Da Folhapress
SÃO PAULO, SP – Depois de todos terem esquecido sua identidade, o Demolidor volta para Nova York e para o exercício da advocacia, mas logo encontra um cenário que o assusta. Wilson Fisk, o Rei do Crime, seu arqui-inimigo, foi eleito prefeito da cidade.
Já na primeira cena, Matt Murdock, verdadeira identidade do herói, pergunta a um amigo como os eleitores escolheram o vilão. “Os outros candidatos eram a mesma coisa de sempre. Fisk parecia diferente. Ele lançou uma candidatura independente, sem filiação partidária, não tinha o rabo preso com ninguém”, responde o amigo.
A passagem está no volume 17 da HQ do Demolidor que acaba de chegar às bancas, pela editora Panini, e já causou uma polêmica entre fãs. Em um quadro no meio da história, há uma manifestação de partidários. Na versão brasileira, dois deles seguram placas que dizem “Fisk mito” -numa clara referência ao presidente Jair Bolsonaro (PSL).
No original em inglês, as placas diziam “Fisk rules”, que poderia ser traduzido como “Fisk governa” ou “comanda”. O assunto tomou os fóruns de quadrinhos nos últimos dias -boa parte elogiava a solução, mas outros afirmavam que o tradutor tentou inserir sua ideologia na história.
A Panini, em nota, afirmou que o cartaz não faz referência a nenhum político brasileiro. “A editora esclarece que a tradução se apropria do termo ‘mito’ para se referir a alguém que as pessoas admiram, como é o caso do personagem Wilson Fisk.”
O tradutor da edição, Paulo França, explica melhor sua decisão. Ele diz que traduzir “rules” por “governa” seria pouco natural em português -e que escolheu “mito” pensando na idolatria que os seguidores têm pelo personagem.
“Temos um paralelo de um político que é idolatrado no Brasil, achei que seria algo próximo do leitor. Apelidaram o sujeito [Bolsonaro] de mito, mas ele não se apropriou da palavra”, afirma.
“Mas não é uma alusão direta. É uma tradução aberta à interpretação. O pessoal que é eleitor do Bolsonaro está doído achando que é uma comparação com o vilão –mas pensei muito mais na questão da idolatria do que numa associação tão direta [de associá-lo a um vilão]. Comparação direta é algo meio raso.”
Ainda que com muitas diferenças -o presidente americano não é um mafioso do submundo nova-iorquino como Fisk- a história original faz uma clara associação entre o inimigo do Demolidor e Donald Trump.
Na série da Netflix, por exemplo, o Rei do Crime se safa de um processo judicial e ataca a imprensa. Diz que o povo foi manipulado por “fake news” dos jornalistas, que tentaram convencer todos de que ele era um criminoso. Tudo porque ele, Wilson Fisk, “desafia o sistema”.
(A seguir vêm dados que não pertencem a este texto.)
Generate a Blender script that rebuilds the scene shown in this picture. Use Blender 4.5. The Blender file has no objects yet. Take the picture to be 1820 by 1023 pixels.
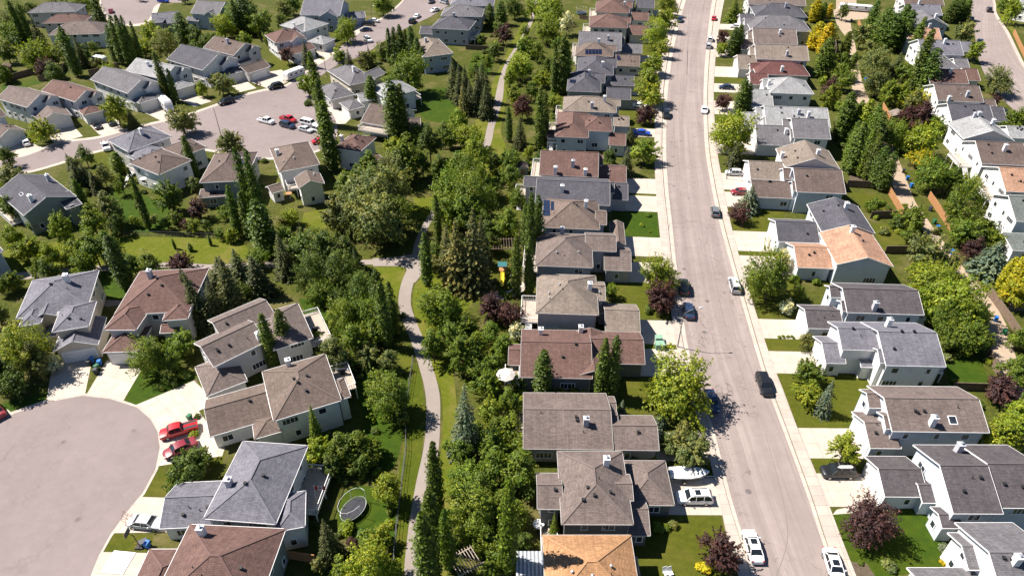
import bpy, bmesh, math, random
from mathutils import Vector, Matrix
random.seed(7)
SC = bpy.context.scene
COL = SC.collection
# ---------------------------------------------------------------- survey of the photograph
FPX, CX, CY = 1213.0, 910.0, 511.5
PITCH = math.radians(37.0)
CH = 80.0
SP, CP = math.sin(PITCH), math.cos(PITCH)

def P(u, v, z=0.0):
    """ground point (or point at height z) seen at pixel u, v of the photograph"""
    dx = (u - CX) / FPX
    dy = (v - CY) / FPX
    d = Vector((dx, CP - dy * SP, -SP - dy * CP))
    t = (CH - z) / -d.z
    return Vector((d.x * t, d.y * t, z))

def proj(p):
    x, y, z = p[0], p[1], p[2] - CH
    depth = y * CP - z * SP
    up = y * SP + z * CP
    return (CX + FPX * x / depth, CY - FPX * up / depth)

def lerp_tab(tab, v):
    if v <= tab[0][0]:
        return tab[0][1]
    for (a, x), (b, y) in zip(tab, tab[1:]):
        if v <= b:
            return x + (y - x) * (v - a) / (b - a)
    return tab[-1][1]

# ---------------------------------------------------------------- object helpers
def link(o, parent=None):
    COL.objects.link(o)
    if parent is not None:
        o.parent = parent
    return o

def tag(o, label=None, cat=None, group=None, kind=None):
    if label: o['label'] = label
    if cat: o['category'] = cat
    if group: o['group'] = group
    if kind: o['kind'] = kind
    return o

def empty(name, loc=(0, 0, 0), rz=0.0, label=None, cat=None, group=None):
    o = bpy.data.objects.new(name, None)
    o.empty_display_size = 0.3
    o.location = loc
    o.rotation_euler = (0, 0, rz)
    COL.objects.link(o)
    return tag(o, label, cat, group)

class MB:
    """collects polygons with uv and material slot; build() links them as one mesh object"""
    def __init__(self):
        self.v = []; self.f = []; self.uv = []; self.mi = []
    def poly(self, pts, uv=None, mi=0):
        n = len(self.v)
        self.v.extend([tuple(p) for p in pts])
        self.f.append(list(range(n, n + len(pts))))
        self.uv.append(uv if uv else [(p[0], p[1]) for p in pts])
        self.mi.append(mi)
    def box(self, c, s, rz=0.0, mi=0, taper=1.0):
        cx, cy, cz = c; sx, sy, sz = s[0] / 2, s[1] / 2, s[2] / 2
        ca, sa = math.cos(rz), math.sin(rz)
        def q(x, y, z):
            k = taper if z > 0 else 1.0
            x *= k; y *= k
            return (cx + x * ca - y * sa, cy + x * sa + y * ca, cz + z)
        p = [q(-sx, -sy, -sz), q(sx, -sy, -sz), q(sx, sy, -sz), q(-sx, sy, -sz), q(-sx, -sy, sz), q(sx, -sy, sz), q(sx, sy, sz), q(-sx, sy, sz)]
        for idx, (a, b) in (((0, 3, 2, 1), (0, 1)), ((4, 5, 6, 7), (0, 1)), ((0, 1, 5, 4), (0, 2)), ((1, 2, 6, 5), (1, 2)), ((2, 3, 7, 6), (0, 2)), ((3, 0, 4, 7), (1, 2))):
            self.poly([p[i] for i in idx], [(p[i][a], p[i][b]) for i in idx], mi)
    def beam(self, p, q, w, h, mi=0):
        """bar between two points; w across, h vertical"""
        p = Vector(p); q = Vector(q)
        d = q - p
        if d.length < 1e-5: return
        d.normalize()
        side = d.cross(Vector((0, 0, 1)))
        if side.length < 1e-4: side = Vector((1, 0, 0))
        side.normalize()
        up = side.cross(d).normalized()
        s = side * w / 2; u = up * h / 2
        a = [p - s - u, p + s - u, p + s + u, p - s + u]
        b = [q - s - u, q + s - u, q + s + u, q - s + u]
        for i in range(4):
            j = (i + 1) % 4
            self.poly([a[i], b[i], b[j], a[j]], None, mi)
        self.poly(a, None, mi); self.poly(b[::-1], None, mi)
    def tube(self, pts, radii, n=8, mi=0, cap=True):
        rings = []
        for i, p in enumerate(pts):
            p = Vector(p)
            d = (Vector(pts[min(i + 1, len(pts) - 1)]) - Vector(pts[max(i - 1, 0)]))
            d = d.normalized() if d.length > 1e-6 else Vector((0, 0, 1))
            x = d.orthogonal().normalized() if abs(d.z) < .999 else Vector((1, 0, 0))
            y = d.cross(x).normalized()
            x = y.cross(d).normalized()
            rings.append([p + (x * math.cos(2 * math.pi * k / n) + y * math.sin(2 * math.pi * k / n)) * radii[i] for k in range(n)])
        for a, b in zip(rings, rings[1:]):
            for k in range(n):
                j = (k + 1) % n
                self.poly([a[k], a[j], b[j], b[k]], None, mi)
        if cap:
            self.poly(rings[0][::-1], None, mi); self.poly(rings[-1], None, mi)
    def lathe(self, prof, c=(0, 0, 0), n=16, mi=0):
        for (r0, z0), (r1, z1) in zip(prof, prof[1:]):
            for k in range(n):
                a, b = 2 * math.pi * k / n, 2 * math.pi * (k + 1) / n
                q = []
                for r, z, t in ((r0, z0, a), (r0, z0, b), (r1, z1, b), (r1, z1, a)):
                    q.append((c[0] + r * math.cos(t), c[1] + r * math.sin(t), c[2] + z))
                if r0 < 1e-5: q = q[1:]
                elif r1 < 1e-5: q = q[:3]
                self.poly(q, None, mi)
    def mesh(self, name, mats, smooth=False, weld=False):
        me = bpy.data.meshes.new(name)
        me.from_pydata(self.v, [], self.f)
        uvl = me.uv_layers.new(name='UVMap')
        k = 0
        flat = []
        for u in self.uv:
            for a in u: flat.extend((a[0], a[1]))
        uvl.data.foreach_set('uv', flat)
        for m in (mats if isinstance(mats, (list, tuple)) else [mats]):
            me.materials.append(m)
        me.polygons.foreach_set('material_index', self.mi)
        if weld:
            bm = bmesh.new(); bm.from_mesh(me)
            bmesh.ops.remove_doubles(bm, verts=bm.verts, dist=1e-4)
            bmesh.ops.recalc_face_normals(bm, faces=bm.faces)
            bm.to_mesh(me); bm.free()
        if smooth:
            me.polygons.foreach_set('use_smooth', [True] * len(me.polygons))
        me.update()
        return me
    def build(self, name, mats, parent=None, loc=None, smooth=False, weld=False):
        o = bpy.data.objects.new(name, self.mesh(name, mats, smooth, weld))
        if loc is not None: o.location = loc
        return link(o, parent)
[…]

É o próprio Fisk quem espalha notícias falsas. Nos quadrinhos, o herói conseguiu junto à Suprema Corte que os super-heróis tivessem legitimidade no sistema legal. Mas o vilão quer criminalizá-los.
“Impossível não fazer uma associação com a notícias [das ‘fake news’] espalhadas por WhatsApp [pela campanha de Bolsonaro]”, diz França. “Vejo paralelos, mas é a minha visão. Eu não coloquei uma alusão direta a nenhum político do Brasil.”
Por exemplo, um grupo de policiais é assassinado e o prefeito culpa o Justiceiro. Em dado momento, o Homem Aranha faz um autorretrato em um prédio acompanhado da frase “Não sou um criminoso”.
“A cidade está em polvorosa. As pessoas estão irritadas. Elas querem segurança… e Fisk está lhes prometendo isso e mais”, diz um personagem da HQ.
“Gostei da solução”, diz o tradutor Fábio Bonillo. “Não é preguiçosa. Só o seria se a HQ fosse do começo do século, aí sim seria ridículo forçar uma associação. O tradutor vive e trabalha em um período histórico do qual não dá para fugir.”
Vale dizer que não há na tradução de Paulo França, contudo, nenhuma associação entre os heróis e o PT.